WM-Gold und Weltrekorde
«Erleichtert» und «stolz» sind weitere Worte, welche die Zürcherin wählt, um ihre Gefühlswelt zu beschreiben nach dem wohl grössten Erfolg ihrer noch jungen Karriere als Radsportlerin. Und in den fünf Jahren, in denen sie aktiv ist, hat sie doch schon einiges gewonnen, unter anderem vier Weltmeistertitel, zwei davon in der Einzelverfolgung, ihrer liebsten Bahndisziplin.
Und apropos Lieblingssachen. Das Vélodrome National hat nun ein weiteres Argument gesammelt, weshalb es Riglings liebste Bahn sein könnte. Gewissermassen ihr zweites Wohnzimmer. 2022 holte sie in Saint-Quentin-en-Yvelines schon erstmals WM-Gold und senkte dabei zweimal den Weltrekord.
«Ich fühle mich extrem wohl hier», sagt Rigling. «Deshalb habe ich mich auch sehr gefreut, wieder hierherzukommen.» Dieses Wohlfühlen wurde auch im Rennen um Bronze offensichtlich. Als Vierte hatte sich Rigling am Mittag den Startplatz im Rennen um die Medaille gesichert. Ihre Konkurrentin, die Deutsche Maike Hausberger, hatte derweil in der Qualifikation einen später erneut gesenkten Weltrekord aufgestellt.
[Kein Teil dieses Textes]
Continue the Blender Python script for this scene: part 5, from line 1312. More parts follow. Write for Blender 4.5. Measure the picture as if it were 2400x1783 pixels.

Ruhig und «bei sich» geblieben
Doch die Schweizerin, die kürzlich ihr Masterstudium der Politikwissenschaften abgeschlossen hat, bestach bei ihrem ersten Auftritt auf paralympischer Bühne mit stoischer Ruhe. «Bei sich bleiben», nennt es Rigling jeweils, wenn sie ihre Ziele für ein Rennen formuliert. Öffentlich würde sie nie von einer Medaille reden. Das würde nur den Raum für Negatives öffnen, sollte daraus dann nichts werden.
Es habe sie sogar motiviert, als sie gesehen habe, dass ihre Konkurrentin einen Weltrekord aufgestellt habe, meint Rigling. «Ich wusste, was sie kann, kann ich auch.» Deshalb liess sich die Zürcherin auch nicht davon beunruhigen, dass ihre Gegnerin bis zwei Runden vor Schluss vor ihr lag. «Ich muss damit leben, dass ich beim Start hinten liege, weil ich nicht aus meinem Sattel gehen kann. Deshalb muss ich das Rennen jeweils von hinten aufrollen.»
Wie gut sie das kann, hat Flurina Rigling im auf 32 Grad geheizten Vélodrome National gezeigt. Vielleicht nicht zum letzten Mal.